▶ [DIRECTIVE] From the listing below, copy every line with the word "scene".
******
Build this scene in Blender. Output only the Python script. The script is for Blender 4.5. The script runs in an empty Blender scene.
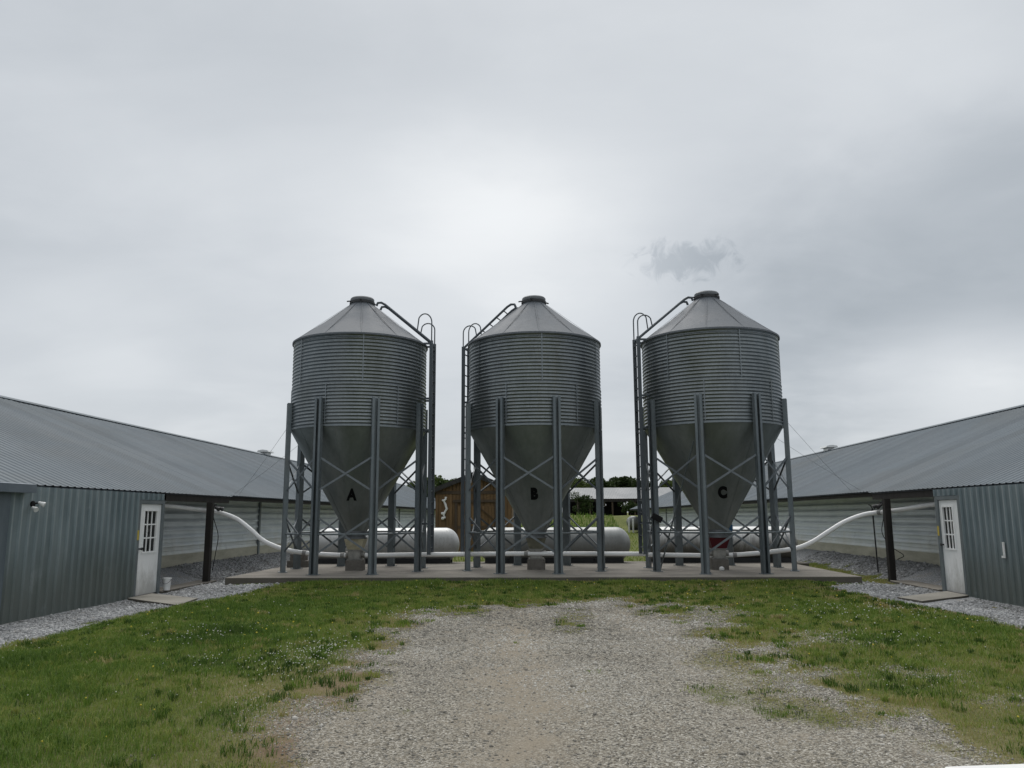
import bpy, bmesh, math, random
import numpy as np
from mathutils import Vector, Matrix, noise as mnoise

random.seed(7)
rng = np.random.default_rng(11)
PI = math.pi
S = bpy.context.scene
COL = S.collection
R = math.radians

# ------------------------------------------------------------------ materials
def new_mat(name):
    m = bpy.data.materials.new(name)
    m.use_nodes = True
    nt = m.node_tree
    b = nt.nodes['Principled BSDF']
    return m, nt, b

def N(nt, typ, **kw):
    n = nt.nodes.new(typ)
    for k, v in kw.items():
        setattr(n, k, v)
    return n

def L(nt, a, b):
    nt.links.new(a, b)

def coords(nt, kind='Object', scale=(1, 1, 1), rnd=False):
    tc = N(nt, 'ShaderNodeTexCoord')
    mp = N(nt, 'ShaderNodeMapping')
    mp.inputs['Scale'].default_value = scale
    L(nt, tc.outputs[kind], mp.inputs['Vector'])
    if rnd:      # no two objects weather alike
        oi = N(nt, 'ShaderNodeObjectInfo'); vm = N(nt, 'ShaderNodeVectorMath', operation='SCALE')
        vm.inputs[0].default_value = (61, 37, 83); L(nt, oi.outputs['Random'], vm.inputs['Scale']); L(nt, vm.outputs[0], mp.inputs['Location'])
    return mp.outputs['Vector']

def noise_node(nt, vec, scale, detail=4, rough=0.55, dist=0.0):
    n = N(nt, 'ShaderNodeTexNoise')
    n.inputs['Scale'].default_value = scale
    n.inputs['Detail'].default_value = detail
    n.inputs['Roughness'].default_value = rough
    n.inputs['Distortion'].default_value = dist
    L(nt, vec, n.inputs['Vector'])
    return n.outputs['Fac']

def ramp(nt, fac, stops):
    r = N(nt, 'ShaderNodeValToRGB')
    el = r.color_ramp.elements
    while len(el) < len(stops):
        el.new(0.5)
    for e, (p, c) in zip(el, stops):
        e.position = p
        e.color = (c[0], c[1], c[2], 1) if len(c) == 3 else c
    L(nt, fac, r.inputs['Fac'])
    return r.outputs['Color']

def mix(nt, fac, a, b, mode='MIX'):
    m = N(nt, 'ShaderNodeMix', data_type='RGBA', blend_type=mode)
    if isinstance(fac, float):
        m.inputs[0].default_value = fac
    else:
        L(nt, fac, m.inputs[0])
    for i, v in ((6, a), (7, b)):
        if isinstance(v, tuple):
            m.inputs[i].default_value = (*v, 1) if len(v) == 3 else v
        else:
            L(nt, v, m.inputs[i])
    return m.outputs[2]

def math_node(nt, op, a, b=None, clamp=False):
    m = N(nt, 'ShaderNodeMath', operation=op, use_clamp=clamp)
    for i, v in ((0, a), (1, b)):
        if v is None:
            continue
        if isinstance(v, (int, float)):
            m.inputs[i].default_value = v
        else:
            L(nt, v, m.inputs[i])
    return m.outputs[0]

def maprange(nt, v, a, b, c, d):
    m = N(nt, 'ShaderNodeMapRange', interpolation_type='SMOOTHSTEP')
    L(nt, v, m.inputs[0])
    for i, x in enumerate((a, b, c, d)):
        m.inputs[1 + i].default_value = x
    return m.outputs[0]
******
▶ [ANSWER TO THIS EXERCISE]
Build this scene in Blender. Output only the Python script. The script is for Blender 4.5. The script runs in an empty Blender scene.
S = bpy.context.scene